Moving towards interdisciplinary service teams in sport

Jamie Youngson has submitted his Master of Sports Science (Research) thesis for examination at the University of Canberra. The title of the thesis is Moving from Multidisciplinary to Interdisciplinary Support Teams in High Performance Sport: a Strength and Conditioning Perspective.
He has used insights gained from his experiences as a strength and conditioning coach in a variety of institutional and sport settings to explore how service support teams cohere around a coach’s vision for performance in training and competition.
His abstract is:

Collaboration between coaches, athletes, support staff and administrators to achieve performance outcome goals in international sporting competition is deemed important when designing and delivering athlete development programs. In this process, the coach needs to show leadership by clarifying roles, standards, values, and ideals, as well as establishing how the sports program should operate. Importantly, every stakeholder must align to these aspects for team effectiveness to be established and maintained. The aim of this thesis was to examine the relationships between coaches, athletes and support staff, and how they influence the quality of task execution – within and between services and domains. Two qualitative studies were conducted to respond to this aim.

Factors relating to coaching, organisation, servicing and athlete management were investigated to understand how athletes achieved performance optimisation in training and for competition. Participants in Study 1 were expert coaches (n=6), high performance managers (n=6), strength and conditioning coaches (n=4), and elite athletes (n=3). All had experienced success in Olympic or in professional sport. Semi-structured open-ended interviews were conducted at the Australian Institute of Sport, Canberra, Australia. Results indicated five key themes relating to effective interdisciplinary practice, namely, (a) High Performance Coaching Attributes, (b) Planning, (c) Managing Multidisciplinary Teams, (d) Managing the Athlete, and (e) Sport Governance. Using an inductive analysis process, these components were developed into a model (High Performance Team Model) conceptualising how coaches, multidisciplinary staff and athletes can achieve optimal performance through effective collaboration and cooperation.

An autoethnographic exploration of the interdependency between leadership and the effectiveness of strength and conditioning support in high performance sport was carried out as Study 2. The author’s reflections built upon socio-cultural work in order to illuminate the complex and dynamic relationship that existed between me, the author as a strength and conditioning coach, and sports coaches I have worked with during my time spent in high performance sport. Data were drawn from episodic memories, emails (received and sent), and past reports during my thirteen years as a high performance strength and conditioning coach. The narrative presented here hinges on my perceptions of coach as leader, and my expectations that clear direction is required for effective strength and conditioning servicing. Specifically, failing to establish a plan and define roles and responsibilities can result in confusion and conflict, and can be detrimental to the athlete’s performance. I present the case for a deliberate focus on coherent and integrated planning and programing in high performance sport. I conclude the thesis with a consideration of interdisciplinary support teams.

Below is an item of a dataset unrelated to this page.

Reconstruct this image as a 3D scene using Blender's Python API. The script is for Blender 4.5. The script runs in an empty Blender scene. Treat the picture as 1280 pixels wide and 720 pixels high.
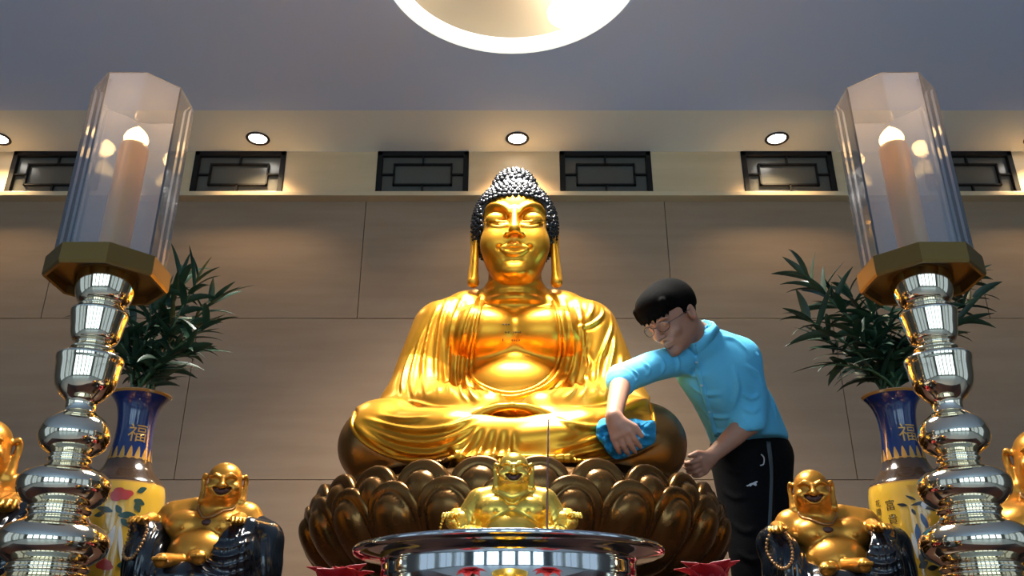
import bpy, bmesh, math, random
import numpy as np
from mathutils import Vector, Matrix, Euler
from mathutils.bvhtree import BVHTree

random.seed(7)
RNG = np.random.RandomState(11)
COL = bpy.context.scene.collection
CZ = 1.2                                   # eye height of the camera above the hall floor
PITCH = math.radians(24.0)
FPX = 1095.0
CP, SP = math.cos(PITCH), math.sin(PITCH)
R = math.radians


# ---------- survey helpers: shapes are authored relative to the camera's eye, metres ----------
def ray(px, py):
    u, v = (px - 640) / FPX, (360 - py) / FPX
    return np.array([u, CP - v * SP, SP + v * CP])


def at(px, py, y):
    d = ray(px, py)
    return d * (y / d[1])


def project(V):
    d = V[:, 1] * CP + V[:, 2] * SP
    return np.stack([640 + FPX * V[:, 0] / d, 360 - FPX * (V[:, 2] * CP - V[:, 1] * SP) / d], 1)


# ---------- scene objects ----------
def tag(o, label=None, cat=None, group=None, kind=None):
    for k, v in (('label', label), ('category', cat), ('group', group), ('kind', kind)):
        if v:
            o[k] = v
    return o


def thing(name, base, label, cat, group=None, kind=None):
    o = bpy.data.objects.new(name, None)
    o.empty_display_size = 0.05
    COL.objects.link(o)
    o.location = (base[0], base[1], base[2] + CZ)
    o['base'] = [float(c) for c in base]
    return tag(o, label, cat, group, kind)


def mesh_obj(name, V, Fc, mat, parent=None, smooth=True, base=None, mats=None, midx=None, label=None):
    """V in eye coordinates; stored relative to the base of the thing it belongs to."""
    V = np.asarray(V, dtype=np.float64).reshape(-1, 3)
    root = parent
    while root is not None and root.parent is not None:
        root = root.parent
    b = np.array(root['base'] if root is not None else (base if base is not None else (0, 0, 0)), dtype=np.float64)
    me = bpy.data.meshes.new(name)
    me.from_pydata((V - b).tolist() if len(V) < 2000 else V - b, [], Fc.tolist() if isinstance(Fc, np.ndarray) else Fc)
    me.update()
    for m in (mats or [mat]):
        me.materials.append(m)
    n = len(me.polygons)
    if midx is not None:
        me.polygons.foreach_set('material_index', np.asarray(midx, dtype=np.int32))
    if smooth:
        me.polygons.foreach_set('use_smooth', np.ones(n, dtype=bool))
    o = bpy.data.objects.new(name, me)
    COL.objects.link(o)
    if parent is not None:
        o.parent = parent
    else:
        o.location = (b[0], b[1], b[2] + CZ)
        o['base'] = [float(c) for c in b]
    if label:
        o['label'] = label
    return o


def copy_tree(o, parent=None):
    c = o.copy()
    COL.objects.link(c)
    c.parent = parent
    for ch in list(o.children):
        copy_tree(ch, c)
    return c


def autosmooth(o, deg=35):
    me = o.data
    me.polygons.foreach_set('use_smooth', np.ones(len(me.polygons), dtype=bool))
    bm = bmesh.new(); bm.from_mesh(me)
    for e in bm.edges:
        if len(e.link_faces) == 2 and e.calc_face_angle(0) > R(deg):
            e.smooth = False
    bm.to_mesh(me); bm.free()
    return o


# ---------- polygon builders (return V, F) ----------
class MB:
    def __init__(s):
        s.V, s.F, s.M = [], [], []

    def add(s, V, Fc, m=0):
        n = len(s.V)
        s.V.extend([tuple(v) for v in np.asarray(V, dtype=float)])
        for f in Fc:
            s.F.append(tuple(int(i) + n for i in f)); s.M.append(m)
        return s

    def box(s, lo, hi, m=0, bev=0.0, M=None):
        lo, hi = np.minimum(lo, hi), np.maximum(lo, hi)
        bm = bmesh.new()
        bmesh.ops.create_cube(bm, size=1)
        for v in bm.verts:
            v.co = Vector([(lo[i] + hi[i]) / 2 + v.co[i] * (hi[i] - lo[i]) for i in range(3)])
        if bev > 0:
            bmesh.ops.bevel(bm, geom=list(bm.edges), offset=bev, segments=2, profile=.5, affect='EDGES')
        if M is not None:
            bmesh.ops.transform(bm, matrix=M, verts=bm.verts)
        s.bm(bm, m)
        return s

    def bm(s, bm, m=0):
        bm.verts.index_update()
        s.add([v.co[:] for v in bm.verts], [[v.index for v in f.verts] for f in bm.faces], m)
        bm.free()
        return s

    def sphere(s, c, r, m=0, u=12, v=8, M=None):
        bm = bmesh.new()
        bmesh.ops.create_uvsphere(bm, u_segments=u, v_segments=v, radius=1)
        r = (r, r, r) if np.isscalar(r) else r
        for w in bm.verts:
            w.co = Vector((w.co.x * r[0], w.co.y * r[1], w.co.z * r[2]))
            if M is not None:
                w.co = M @ w.co
            w.co += Vector(c)
        return s.bm(bm, m)

    def tube(s, pts, rad, m=0, n=8, flat=None, closed=False):
        V, Fc = tube(pts, rad, n, flat, closed)
        return s.add(V, Fc, m)

    def lathe(s, c, prof, n=48, m=0, caps=True):
        V, Fc = lathe(c, prof, n, caps)
        return s.add(V, Fc, m)

    def obj(s, name, mat, parent=None, smooth=True, base=None, mats=None, auto=None, label=None):
        o = mesh_obj(name, s.V, s.F, mat, parent, smooth, base, mats, s.M if mats else None, label)
        if auto:
            autosmooth(o, auto)
        return o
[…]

It has been a pleasure for me to be involved in Jamie’s research. He raises fundamental questions about the coaching process and the servicing of that process.
His work has emphasised for me the investment of time required to build a team with a shared mission. It underscores the importance of transparency in communication. Crucially, he invites us to consider how flourishing service teams are able to address the entanglement of leadership and followership that occurs in teams with disciplinary expertise.
The bonus part of the thesis is Jamie’s considered use of autoethnography to contextualise the research context, process and outcomes. This approach provides an excellent way to share his authorial voice and lifeworld.